As he’s spent the prime of his career carrying players on the back nine of their careers, he’s watched other teams use avenues to surround their top picks with game-changing talent. Other teams have considered their stars to merely be a part of their organization, rather than the only leg holding up an unsteady table.

A year before Wall was selected, Blake Griffin was viewed in a similar light. He was coming to Los Angeles to finally give the Clippers some legitimacy. DeAndre Jordan was still raw and developing on the bench, but the Clippers knew they had something special to work with—and needed a guard to facilitate their growth. The team acquired Chris Paul from the New Orleans Hornets, giving the franchise and its fans real reason for excitement. The trio never went on to win a championship and was largely considered a disappointment, but the team’s management gave its players a chance—they simply never took advantage.

Jordan, Griffin and Paul are all on different teams now. But when they’re gray and old, none of them will be able to look back on their time with the Clippers and wonder why the team didn’t do enough to get talent.

At the same time the Clippers were actively seeking stars and improving the roster for a serious playoff push, the Wizards were stockpiling needy veterans and botching top draft picks—players who were completely dependent on Wall and did nothing to relieve the pressure on him, nor propel the team among the league’s best. Ernie Grunfeld traded Rashard Lewis for Emeka Okafor and Trevor Ariza—two competent role players, but woefully falling short of a star.

That same story has continued—the management has remained the same and the team still lacks a true plan. Ted Leonsis finally expressed some impatience, saying the team has no more excuses. He spoke about the money he’s invested in the team—the multi-million dollar practice facility and the fourth highest payroll in the league.

But who’s practicing in that facility—and who is he paying, exactly?

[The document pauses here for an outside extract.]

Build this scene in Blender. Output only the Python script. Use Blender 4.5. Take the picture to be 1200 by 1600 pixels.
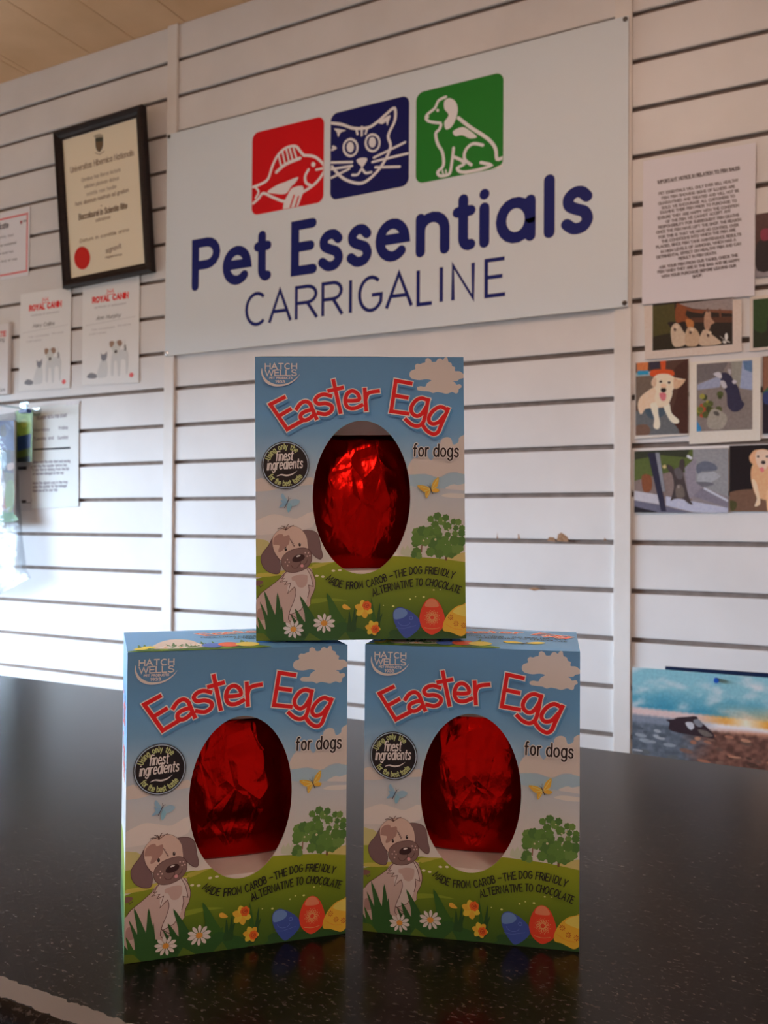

Now more than ever, owners need to invest in big-time, free agent talent - or acquire stars through trade if the team is unable to develop their own. Thus far, Leonsis has failed to do that. Using up all the team’s cap space to sign Ian Mahinmi, Jason Smith and Andrew Nicholson isn’t the greatest investment—it’s a money pit. Having them practice in the sparkling, state-of-the-art facility won’t change the fact that they are borderline NBA players, either.

Below is a table that details how teams have put talent around top overall picks since 1990. Every top overall pick that played at least four seasons with the team that drafted them and became an All-Star has been a part of at least one 50-win season and gotten at least two All-Star seasons out of their teammates—except Derrick Coleman and Wall.

Supporting top overall picks

Player (Time with team) Best Regular Season Record All-Star appearances by teammates
Player (Time with team) Best Regular Season Record All-Star appearances by teammates
Derrick Coleman (1990-95) 45-37 1
Larry Johnson (1991-96) 50-32 3
Shaquille O'Neal (1992-96) 60-22 2
Glenn Robinson (1994-2002) 52-30 6
Allen Iverson (1996-2006) 56-26 2
Tim Duncan (1997-2016) 67-15 13
Michael Olowokandi (1998-2003) 39-43 1
Kenyon Martin (2000-04) 52-30 4
Kwame Brown (2001-05) 45-37 4
Yao Ming (2002-11) 55-27 5
LeBron James (2003-10) 66-16 2
Dwight Howard (2004-12) 59-23 3
Andrew Bogut (2005-12) 46-36 0
Andrea Bargnani (2006-13) 47-35 3
Derrick Rose (2008-16) 62-20 6
Blake Griffin (2009-18) 57-25 7
John Wall 49-33 1
NOTE: Only players who spent at least four seasons with that drafted them are included. Sorry, Joe Smith.

Going into his ninth season, Wall is still carrying the team—and just as he’s always done, watching other top players get more talent to work with.

Wall’s loyalty has survived a rather mundane career, but his youth has not. Each season, elite players become available—and the Wizards opt not to take a risk. They seem to prefer players past their prime, the Dwight Howards and Paul Pierces of the world, as opposed to chasing players when they’re at their peak. As the Paul Georges and Jimmy Butlers come and go, so do the opportunities—and if the Wizards don’t act with urgency soon, Wall’s prime will be over having never actually gotten the chance to compete.